* _Instruction_
Copy all of the material word for word, except for the pictures.

* _Stored data_
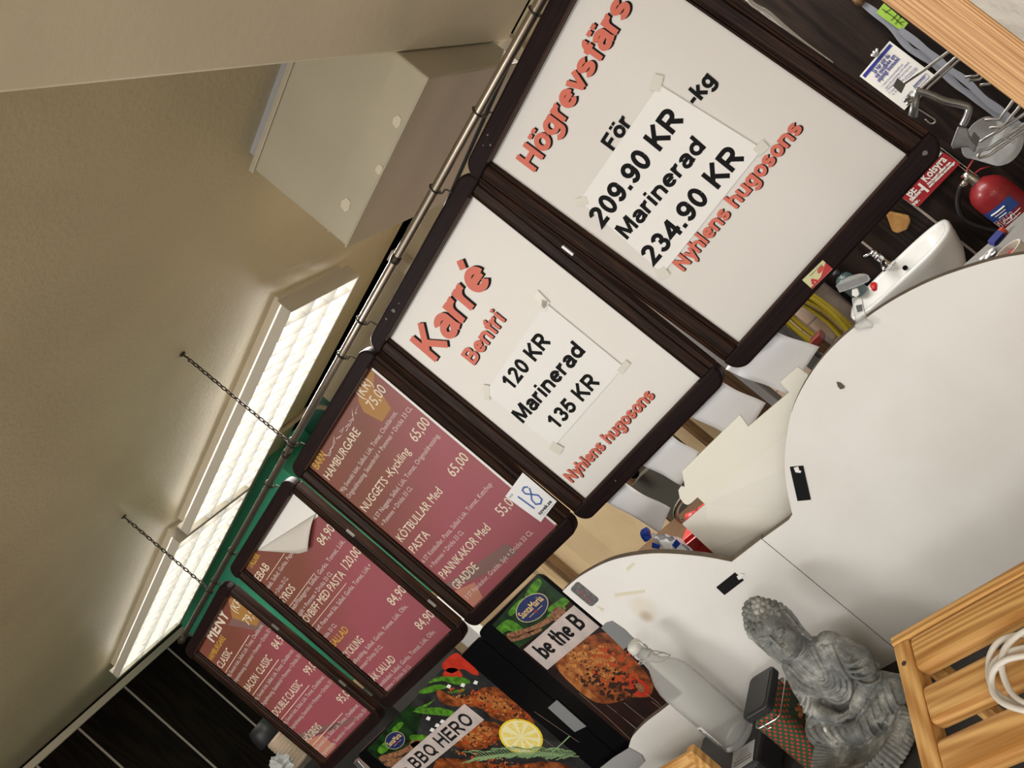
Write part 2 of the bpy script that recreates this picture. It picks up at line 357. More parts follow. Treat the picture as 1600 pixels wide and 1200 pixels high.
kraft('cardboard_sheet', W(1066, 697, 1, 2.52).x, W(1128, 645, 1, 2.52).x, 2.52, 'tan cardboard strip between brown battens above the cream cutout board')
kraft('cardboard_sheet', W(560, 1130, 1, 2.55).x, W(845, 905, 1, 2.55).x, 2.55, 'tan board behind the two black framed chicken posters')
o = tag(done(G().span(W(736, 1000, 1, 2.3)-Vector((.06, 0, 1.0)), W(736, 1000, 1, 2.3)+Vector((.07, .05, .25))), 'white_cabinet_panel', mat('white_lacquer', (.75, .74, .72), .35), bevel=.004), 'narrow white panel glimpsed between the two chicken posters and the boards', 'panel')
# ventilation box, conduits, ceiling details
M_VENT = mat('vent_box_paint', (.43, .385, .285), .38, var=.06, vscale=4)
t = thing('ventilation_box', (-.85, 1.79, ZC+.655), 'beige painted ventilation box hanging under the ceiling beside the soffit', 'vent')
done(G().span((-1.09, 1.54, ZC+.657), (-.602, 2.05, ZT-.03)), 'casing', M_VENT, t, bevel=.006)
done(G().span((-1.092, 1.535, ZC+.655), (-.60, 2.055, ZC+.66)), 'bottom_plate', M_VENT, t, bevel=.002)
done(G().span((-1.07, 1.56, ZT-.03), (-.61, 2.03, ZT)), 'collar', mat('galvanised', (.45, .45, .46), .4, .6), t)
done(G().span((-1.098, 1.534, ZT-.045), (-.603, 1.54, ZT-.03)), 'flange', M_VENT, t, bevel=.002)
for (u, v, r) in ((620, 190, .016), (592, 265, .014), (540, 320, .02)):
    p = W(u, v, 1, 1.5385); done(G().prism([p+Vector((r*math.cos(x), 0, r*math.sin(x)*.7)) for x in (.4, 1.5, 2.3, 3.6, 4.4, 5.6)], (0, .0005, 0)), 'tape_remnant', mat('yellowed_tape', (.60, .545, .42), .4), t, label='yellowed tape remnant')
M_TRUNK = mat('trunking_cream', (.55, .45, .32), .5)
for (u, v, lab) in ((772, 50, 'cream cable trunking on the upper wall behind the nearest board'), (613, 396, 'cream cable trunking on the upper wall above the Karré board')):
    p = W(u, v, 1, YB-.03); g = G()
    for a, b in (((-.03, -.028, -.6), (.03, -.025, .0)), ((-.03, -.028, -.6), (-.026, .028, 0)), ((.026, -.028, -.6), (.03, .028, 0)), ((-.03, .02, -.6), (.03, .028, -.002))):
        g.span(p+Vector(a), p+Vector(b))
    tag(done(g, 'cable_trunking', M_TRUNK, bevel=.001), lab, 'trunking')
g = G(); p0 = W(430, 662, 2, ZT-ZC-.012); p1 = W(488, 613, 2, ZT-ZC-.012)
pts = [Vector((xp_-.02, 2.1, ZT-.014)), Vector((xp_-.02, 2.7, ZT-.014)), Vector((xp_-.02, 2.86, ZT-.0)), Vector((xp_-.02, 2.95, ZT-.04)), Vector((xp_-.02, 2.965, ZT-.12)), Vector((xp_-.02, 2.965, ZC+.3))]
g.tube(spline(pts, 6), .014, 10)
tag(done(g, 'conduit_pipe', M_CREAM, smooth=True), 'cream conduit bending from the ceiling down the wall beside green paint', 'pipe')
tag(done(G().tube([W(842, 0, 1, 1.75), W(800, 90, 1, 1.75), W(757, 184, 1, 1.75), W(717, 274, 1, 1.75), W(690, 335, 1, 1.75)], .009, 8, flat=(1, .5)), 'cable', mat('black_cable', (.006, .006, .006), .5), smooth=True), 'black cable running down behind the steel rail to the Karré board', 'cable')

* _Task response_
Write part 2 of the bpy script that recreates this picture. It picks up at line 357. More parts follow. Treat the picture as 1600 pixels wide and 1200 pixels high.
kraft('cardboard_sheet', W(1066, 697, 1, 2.52).x, W(1128, 645, 1, 2.52).x, 2.52, 'tan cardboard strip between brown battens above the cream cutout board')
kraft('cardboard_sheet', W(560, 1130, 1, 2.55).x, W(845, 905, 1, 2.55).x, 2.55, 'tan board behind the two black framed chicken posters')
o = tag(done(G().span(W(736, 1000, 1, 2.3)-Vector((.06, 0, 1.0)), W(736, 1000, 1, 2.3)+Vector((.07, .05, .25))), 'white_cabinet_panel', mat('white_lacquer', (.75, .74, .72), .35), bevel=.004), 'narrow white panel glimpsed between the two chicken posters and the boards', 'panel')
# ventilation box, conduits, ceiling details
M_VENT = mat('vent_box_paint', (.43, .385, .285), .38, var=.06, vscale=4)
t = thing('ventilation_box', (-.85, 1.79, ZC+.655), 'beige painted ventilation box hanging under the ceiling beside the soffit', 'vent')
done(G().span((-1.09, 1.54, ZC+.657), (-.602, 2.05, ZT-.03)), 'casing', M_VENT, t, bevel=.006)
done(G().span((-1.092, 1.535, ZC+.655), (-.60, 2.055, ZC+.66)), 'bottom_plate', M_VENT, t, bevel=.002)
done(G().span((-1.07, 1.56, ZT-.03), (-.61, 2.03, ZT)), 'collar', mat('galvanised', (.45, .45, .46), .4, .6), t)
done(G().span((-1.098, 1.534, ZT-.045), (-.603, 1.54, ZT-.03)), 'flange', M_VENT, t, bevel=.002)
for (u, v, r) in ((620, 190, .016), (592, 265, .014), (540, 320, .02)):
    p = W(u, v, 1, 1.5385); done(G().prism([p+Vector((r*math.cos(x), 0, r*math.sin(x)*.7)) for x in (.4, 1.5, 2.3, 3.6, 4.4, 5.6)], (0, .0005, 0)), 'tape_remnant', mat('yellowed_tape', (.60, .545, .42), .4), t, label='yellowed tape remnant')
M_TRUNK = mat('trunking_cream', (.55, .45, .32), .5)
for (u, v, lab) in ((772, 50, 'cream cable trunking on the upper wall behind the nearest board'), (613, 396, 'cream cable trunking on the upper wall above the Karré board')):
    p = W(u, v, 1, YB-.03); g = G()
    for a, b in (((-.03, -.028, -.6), (.03, -.025, .0)), ((-.03, -.028, -.6), (-.026, .028, 0)), ((.026, -.028, -.6), (.03, .028, 0)), ((-.03, .02, -.6), (.03, .028, -.002))):
        g.span(p+Vector(a), p+Vector(b))
    tag(done(g, 'cable_trunking', M_TRUNK, bevel=.001), lab, 'trunking')
g = G(); p0 = W(430, 662, 2, ZT-ZC-.012); p1 = W(488, 613, 2, ZT-ZC-.012)
pts = [Vector((xp_-.02, 2.1, ZT-.014)), Vector((xp_-.02, 2.7, ZT-.014)), Vector((xp_-.02, 2.86, ZT-.0)), Vector((xp_-.02, 2.95, ZT-.04)), Vector((xp_-.02, 2.965, ZT-.12)), Vector((xp_-.02, 2.965, ZC+.3))]
g.tube(spline(pts, 6), .014, 10)
tag(done(g, 'conduit_pipe', M_CREAM, smooth=True), 'cream conduit bending from the ceiling down the wall beside green paint', 'pipe')
tag(done(G().tube([W(842, 0, 1, 1.75), W(800, 90, 1, 1.75), W(757, 184, 1, 1.75), W(717, 274, 1, 1.75), W(690, 335, 1, 1.75)], .009, 8, flat=(1, .5)), 'cable', mat('black_cable', (.006, .006, .006), .5), smooth=True), 'black cable running down behind the steel rail to the Karré board', 'cable')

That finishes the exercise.